Merely to have seen and to have examined questions such as these would prove the keenness of his intellect, but its far-reaching originality is shown in the solutions which he proposes.
Amidst much that is the pure play of an exuberant fancy, much that is mere recollection of the dreams of bygone dreamers, we find again and again the most important social and political discoveries of later times anticipated by the genius of Thomas More.
[Sidenote: Labour and Health] In some points, such as his treatment of the question of Labour, he still remains far in advance of current opinion.

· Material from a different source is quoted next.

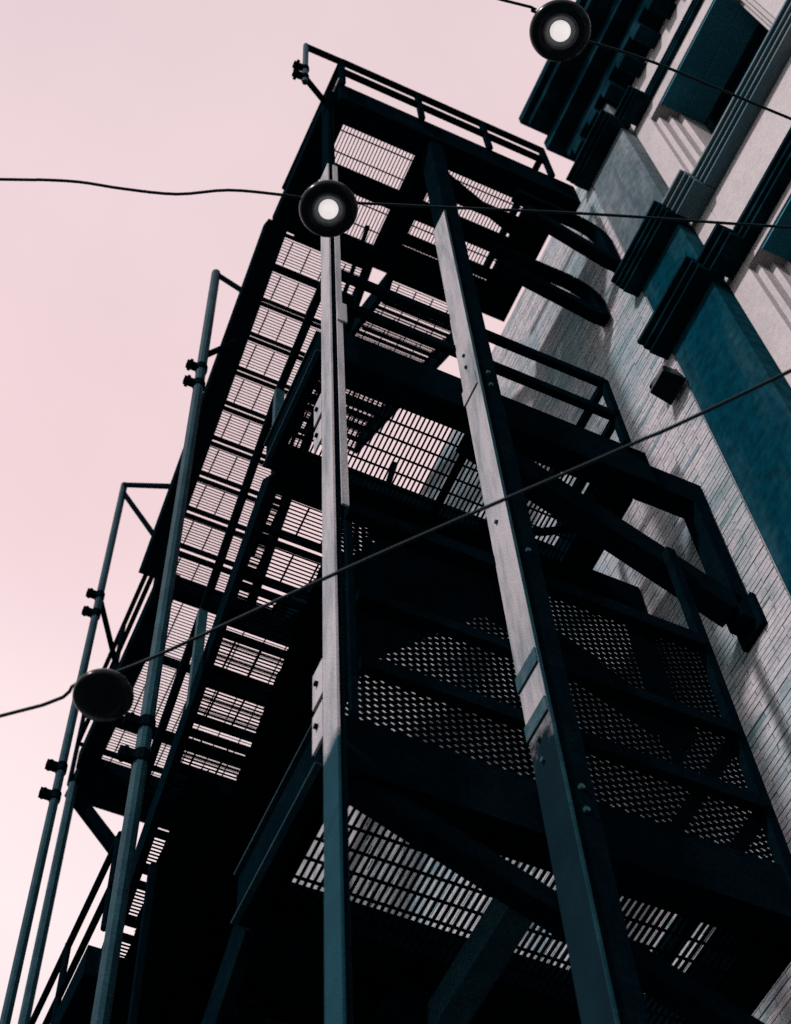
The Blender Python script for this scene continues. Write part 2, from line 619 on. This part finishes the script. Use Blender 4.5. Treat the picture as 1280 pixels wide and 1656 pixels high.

The whole system of society around him seemed to him "nothing but a conspiracy of the rich against the poor." Its economic legislation from the Statute of Labourers to the statutes by which the Parliament of 1515 strove to fix a standard of wages was simply the carrying out of such a conspiracy by process of law.

"The rich are ever striving to pare away something further from the daily wages of the poor by private fraud and even by public law, so that the wrong already existing (for it is a wrong that those from whom the State derives most benefit should receive least reward) is made yet greater by means of the law of the State." "The rich devise every means by which they may in the first place secure to themselves what they have amassed by wrong, and then take to their own use and profit at the lowest possible price the work and labour of the poor.

And so soon as the rich decide on adopting these devices in the name of the public, then they become law." The result was the wretched existence to which the labour class was doomed, "a life so wretched that even a beast's life seems enviable." No such cry of pity for the poor, of protest against the system of agrarian and manufacturing tyranny which found its expression in the Statute-book had been heard since the days of Piers Ploughman.